Luxembourg could be giving online retailer an unfair advantage through its help in slashing the company’s tax bill said the European Commission on Friday.

The commission, the highest European Union executive body, has alleged that Luxembourg helped Amazon by allowing the online retailer to essentially become two entities.

One part is making money, selling products online, while the other is collecting royalties on its own brand.

In Luxembourg only the company selling products online pays taxes. The commission believes that the way the profits at Amazon are split, might not be legal and wants to investigate Luxembourg for possibly distorting the market in Europe.

Amazon said it did not receive any special treatment regarding taxes from the country, while Luxembourg officials claimed the way Amazon is treated does not equate to state aid.

It is not just the first time that Amazon has been hit by backlash in Europe. A number of countries in Europe are upset with the behemoth e-commerce company for not paying local taxes.

Amazon has a big hub in the country, which means that everything that is sold throughout the European Union is sold out of the country.

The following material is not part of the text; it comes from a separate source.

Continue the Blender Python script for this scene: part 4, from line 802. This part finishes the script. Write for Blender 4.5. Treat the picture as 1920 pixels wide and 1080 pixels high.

Yes, it has hundreds of different warehouses along with logistic centers in Europe, but under the law in Europe, these are not considered permanent establishments.

That tiny technicality however is huge because what is means is that Amazon does not have to pay any taxes in the individual countries that make up the European Union.

Amazon is not alone in this. Other multinational corporations are being investigated by the European Union.

There are similar allegations taking place in Ireland against Apple, the Cupertino, California based tech giant.

At the same time, Starbucks with a tax base in the Netherlands has also come under a great deal of scrutiny.

Amazon did not have any comment on the matter when one of its spokespersons was contacted about the tax issue.